Lucid is a new EV brand with none of the design baggage of traditional automakers. Brinley sees the horizontal light bar across the front fascia of Lucid’s Air sedan, along with its lower cooling vent, as futuristic and premium.
In contrast, the Mustang Mach-E electric crossover must communicate a link between Ford Motor Co.’s storied past and its bright future. Ford has chosen an oval-ish shape, done in body color, with black accents for the grille area in its mainstream versions. But the high-performance GT gets a fully blacked-out piece that is textured to simulate vent intakes.
“Ford’s mission with the Mach-E is to get people comfortable with an EV,” Brinley said, “as well as taking Mustang heritage into the crossover space.”
Volkswagen is playing it a little safer than some with its early ID series of EVs, since its goal is to capture traditional gasoline engine crossover buyers.
“The VW ID4 face is reminiscent of the Golf and clearly a VW, even as it strives to position itself as a crossover instead of a hatchback,” Brinley said.
Future VW electric vehicles, as foreshadowed by the ID Buzz microbus concept, could be a little more adventurous, given their niche status.
Nissan calls the front fascia on its coming Ariya electric crossover a “shield,” full of sensors, surrounded by diagonal light bars and featuring an illuminated logo. But it still uses the traditional V-shape of Nissan’s internal combustion vehicles.
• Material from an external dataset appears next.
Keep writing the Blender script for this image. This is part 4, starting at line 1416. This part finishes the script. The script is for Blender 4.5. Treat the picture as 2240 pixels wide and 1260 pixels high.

Mercedes’ new EQS sedan also uses front-end lighting to distinguish its image and dress up the rather plain fascia. “Upon approach, you’ll notice the ultra-sleek exterior with an LED light band that stretches across the entire front grille, giving you a taste of the captivating beauty that lies within,” the automaker said in promotional material.
That’s promising business news for lighting suppliers such as Hella and Hyundai Mobis. For automakers and designers, it presents both an opportunity and a challenge. But the Pandora’s box of new ideas has been fully opened.